Dr Tata has raised a very fundamental issue about the danger of completely alienating millions of people in the name of fighting terrorism which requires their cooperation and collaboration. I hope the authorities concerned would see the need for a rethink on some of the strategies that could in fact become a breeding ground for young people who could, out of anger or desperation turn against the state. On the specific case of the Apo killings, I believe that President Goodluck Jonathan has to wade in because a society where the lives of innocent citizens could be taken in such a cynical manner, and with official imprimatur, is in serious danger.

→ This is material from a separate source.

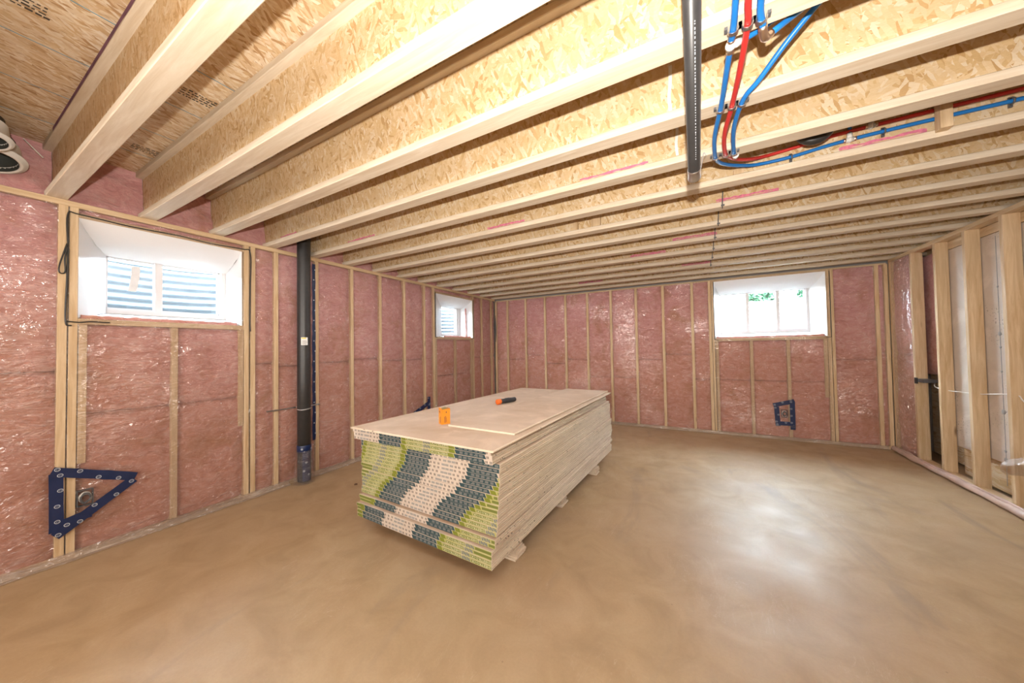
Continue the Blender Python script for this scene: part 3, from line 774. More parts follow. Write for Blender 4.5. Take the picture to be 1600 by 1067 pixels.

There is a critical and frightening underpinning to it all. Official hysteria about Boko Haram has led to a heightened militarization of the national space with active military operations involving the massive use of weapons going on in at least 29 of our 36 states. But on the specific Apo tragedy, if the state insists those killed were indeed Boko Haram members, it should do simple things to prove it: show us their weapons caches, provide reconnaissance tapes of the movements of the group before their execution, indicate how difficult it was to arrest them etc.But if otherwise, not only should the perpetrators of this most heinous crime be brought to book, there should be hefty compensation for the victims and their families. It cannot be the duty of the Nigerian state to mastermind the progressive erosion of the bonds of citizenship by allowing brazen deeds of madness by the very agencies set up to protect the people.